- _MATERIAL_

####

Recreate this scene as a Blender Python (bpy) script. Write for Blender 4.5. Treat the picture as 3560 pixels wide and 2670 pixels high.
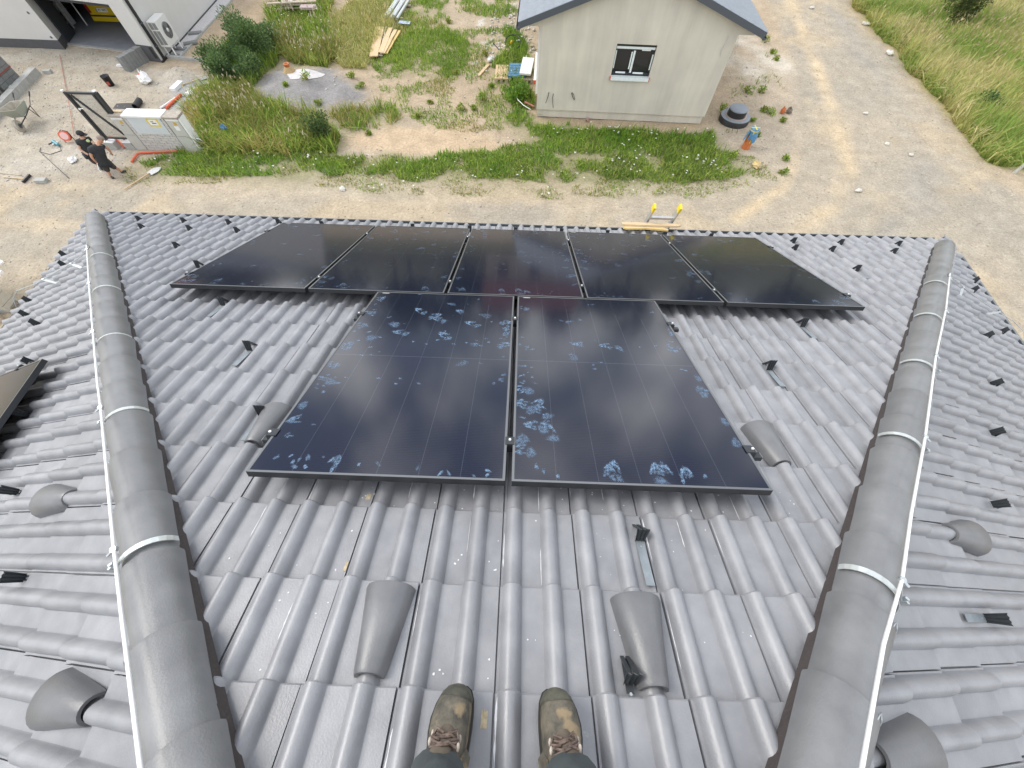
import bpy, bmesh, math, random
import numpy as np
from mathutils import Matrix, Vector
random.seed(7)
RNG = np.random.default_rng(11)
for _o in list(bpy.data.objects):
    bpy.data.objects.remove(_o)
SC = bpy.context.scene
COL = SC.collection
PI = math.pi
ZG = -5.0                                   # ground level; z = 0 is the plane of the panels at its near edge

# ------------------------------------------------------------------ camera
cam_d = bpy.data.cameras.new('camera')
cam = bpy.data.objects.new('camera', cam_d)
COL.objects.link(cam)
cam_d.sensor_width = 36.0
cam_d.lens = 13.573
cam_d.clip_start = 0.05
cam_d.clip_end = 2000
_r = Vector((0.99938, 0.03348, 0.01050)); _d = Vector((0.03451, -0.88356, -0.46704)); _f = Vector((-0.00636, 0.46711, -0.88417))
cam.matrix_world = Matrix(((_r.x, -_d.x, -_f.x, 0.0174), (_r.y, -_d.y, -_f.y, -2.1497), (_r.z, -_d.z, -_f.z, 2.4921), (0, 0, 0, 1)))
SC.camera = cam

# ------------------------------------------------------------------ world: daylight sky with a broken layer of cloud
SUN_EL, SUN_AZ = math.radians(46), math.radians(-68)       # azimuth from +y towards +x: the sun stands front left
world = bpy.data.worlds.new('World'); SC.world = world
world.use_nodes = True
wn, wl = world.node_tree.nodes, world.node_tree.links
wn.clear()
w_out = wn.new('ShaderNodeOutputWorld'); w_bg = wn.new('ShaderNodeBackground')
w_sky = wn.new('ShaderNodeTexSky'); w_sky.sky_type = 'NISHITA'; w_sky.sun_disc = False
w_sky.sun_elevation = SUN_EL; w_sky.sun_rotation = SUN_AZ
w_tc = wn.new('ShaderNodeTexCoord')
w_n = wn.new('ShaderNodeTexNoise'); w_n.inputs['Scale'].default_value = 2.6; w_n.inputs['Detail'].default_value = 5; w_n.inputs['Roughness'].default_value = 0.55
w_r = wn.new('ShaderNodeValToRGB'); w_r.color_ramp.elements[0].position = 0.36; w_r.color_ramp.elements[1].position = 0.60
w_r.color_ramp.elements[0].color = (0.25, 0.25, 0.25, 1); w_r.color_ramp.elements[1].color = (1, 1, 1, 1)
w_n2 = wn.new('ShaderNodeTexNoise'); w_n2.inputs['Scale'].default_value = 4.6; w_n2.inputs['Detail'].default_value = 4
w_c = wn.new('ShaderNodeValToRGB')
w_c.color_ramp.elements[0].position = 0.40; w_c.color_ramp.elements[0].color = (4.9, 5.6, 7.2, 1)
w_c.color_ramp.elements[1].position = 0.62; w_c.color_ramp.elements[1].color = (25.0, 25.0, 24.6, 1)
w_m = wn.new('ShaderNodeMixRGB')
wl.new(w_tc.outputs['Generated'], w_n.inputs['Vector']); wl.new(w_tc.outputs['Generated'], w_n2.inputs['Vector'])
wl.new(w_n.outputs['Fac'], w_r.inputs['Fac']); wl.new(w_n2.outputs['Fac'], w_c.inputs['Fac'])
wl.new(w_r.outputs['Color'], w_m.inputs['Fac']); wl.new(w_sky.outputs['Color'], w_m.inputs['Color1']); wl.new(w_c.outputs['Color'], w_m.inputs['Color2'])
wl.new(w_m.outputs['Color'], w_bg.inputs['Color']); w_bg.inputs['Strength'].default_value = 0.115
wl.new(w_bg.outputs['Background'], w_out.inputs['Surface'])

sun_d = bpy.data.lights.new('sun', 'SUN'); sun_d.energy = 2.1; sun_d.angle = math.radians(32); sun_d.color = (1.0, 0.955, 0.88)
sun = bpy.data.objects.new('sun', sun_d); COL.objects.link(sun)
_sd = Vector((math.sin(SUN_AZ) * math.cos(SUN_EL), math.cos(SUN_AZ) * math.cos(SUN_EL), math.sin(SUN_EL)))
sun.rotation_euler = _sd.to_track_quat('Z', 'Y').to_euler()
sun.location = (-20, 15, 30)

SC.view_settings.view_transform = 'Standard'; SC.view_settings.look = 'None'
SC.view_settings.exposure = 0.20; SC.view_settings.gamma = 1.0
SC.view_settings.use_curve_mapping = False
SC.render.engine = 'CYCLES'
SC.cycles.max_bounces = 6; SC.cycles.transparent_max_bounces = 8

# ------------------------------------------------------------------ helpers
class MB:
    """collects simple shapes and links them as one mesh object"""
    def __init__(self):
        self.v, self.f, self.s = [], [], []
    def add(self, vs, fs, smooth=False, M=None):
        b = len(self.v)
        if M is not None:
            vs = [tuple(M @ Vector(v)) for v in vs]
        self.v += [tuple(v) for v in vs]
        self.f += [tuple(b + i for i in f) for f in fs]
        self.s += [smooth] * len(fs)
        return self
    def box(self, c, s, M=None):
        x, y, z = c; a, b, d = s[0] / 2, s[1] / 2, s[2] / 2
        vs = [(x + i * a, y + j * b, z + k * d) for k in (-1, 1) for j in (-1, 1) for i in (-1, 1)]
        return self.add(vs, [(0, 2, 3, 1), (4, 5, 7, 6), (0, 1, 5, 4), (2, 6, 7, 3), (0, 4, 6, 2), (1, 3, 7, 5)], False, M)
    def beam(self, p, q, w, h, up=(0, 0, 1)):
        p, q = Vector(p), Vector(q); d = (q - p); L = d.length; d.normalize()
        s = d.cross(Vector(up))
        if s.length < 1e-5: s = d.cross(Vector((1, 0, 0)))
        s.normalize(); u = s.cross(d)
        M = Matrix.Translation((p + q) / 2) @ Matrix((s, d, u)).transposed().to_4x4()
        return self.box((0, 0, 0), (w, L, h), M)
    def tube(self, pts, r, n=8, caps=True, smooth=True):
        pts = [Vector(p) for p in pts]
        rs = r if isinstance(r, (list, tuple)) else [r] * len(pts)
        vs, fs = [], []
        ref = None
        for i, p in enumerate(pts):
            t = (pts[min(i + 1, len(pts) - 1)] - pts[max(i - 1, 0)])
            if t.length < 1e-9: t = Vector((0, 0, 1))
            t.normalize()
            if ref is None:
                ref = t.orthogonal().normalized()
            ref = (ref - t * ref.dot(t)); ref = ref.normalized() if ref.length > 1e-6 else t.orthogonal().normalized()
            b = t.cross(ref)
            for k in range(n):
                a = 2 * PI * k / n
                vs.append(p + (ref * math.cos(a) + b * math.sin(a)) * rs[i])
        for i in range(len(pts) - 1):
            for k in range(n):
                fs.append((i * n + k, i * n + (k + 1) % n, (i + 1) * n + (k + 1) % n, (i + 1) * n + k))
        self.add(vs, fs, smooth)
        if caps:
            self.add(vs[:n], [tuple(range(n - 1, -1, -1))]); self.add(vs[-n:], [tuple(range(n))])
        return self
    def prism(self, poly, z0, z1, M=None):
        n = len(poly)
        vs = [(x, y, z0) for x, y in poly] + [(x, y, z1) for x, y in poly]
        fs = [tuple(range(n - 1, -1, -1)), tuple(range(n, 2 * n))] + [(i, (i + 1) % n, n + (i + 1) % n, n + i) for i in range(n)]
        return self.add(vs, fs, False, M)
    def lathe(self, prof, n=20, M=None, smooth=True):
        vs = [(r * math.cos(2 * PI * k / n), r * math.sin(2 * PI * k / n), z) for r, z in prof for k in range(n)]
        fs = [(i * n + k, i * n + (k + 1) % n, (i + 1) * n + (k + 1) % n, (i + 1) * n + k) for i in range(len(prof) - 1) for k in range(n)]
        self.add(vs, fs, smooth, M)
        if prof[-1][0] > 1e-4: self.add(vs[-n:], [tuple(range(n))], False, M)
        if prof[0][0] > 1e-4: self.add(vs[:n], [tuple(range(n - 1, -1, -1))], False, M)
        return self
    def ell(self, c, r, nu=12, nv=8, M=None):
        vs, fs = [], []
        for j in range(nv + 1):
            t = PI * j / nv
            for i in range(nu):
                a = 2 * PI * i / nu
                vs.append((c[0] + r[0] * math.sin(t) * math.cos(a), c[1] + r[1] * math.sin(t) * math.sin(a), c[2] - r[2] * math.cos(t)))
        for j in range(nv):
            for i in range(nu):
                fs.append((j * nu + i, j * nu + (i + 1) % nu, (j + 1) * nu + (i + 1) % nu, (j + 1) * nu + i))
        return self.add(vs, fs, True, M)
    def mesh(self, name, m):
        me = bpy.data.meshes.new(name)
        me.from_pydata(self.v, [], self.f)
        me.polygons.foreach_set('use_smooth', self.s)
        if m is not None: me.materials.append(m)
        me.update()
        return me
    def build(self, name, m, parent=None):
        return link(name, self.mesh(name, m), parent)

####

- _GOAL_
Please take the lines from the beginning of the data above through the line holding "its near edge" and transcribe them exactly, without any pictures.

- _RESPONSE FOR THIS EXERCISE_
Recreate this scene as a Blender Python (bpy) script. Write for Blender 4.5. Treat the picture as 3560 pixels wide and 2670 pixels high.
import bpy, bmesh, math, random
import numpy as np
from mathutils import Matrix, Vector
random.seed(7)
RNG = np.random.default_rng(11)
for _o in list(bpy.data.objects):
    bpy.data.objects.remove(_o)
SC = bpy.context.scene
COL = SC.collection
PI = math.pi
ZG = -5.0                                   # ground level; z = 0 is the plane of the panels at its near edge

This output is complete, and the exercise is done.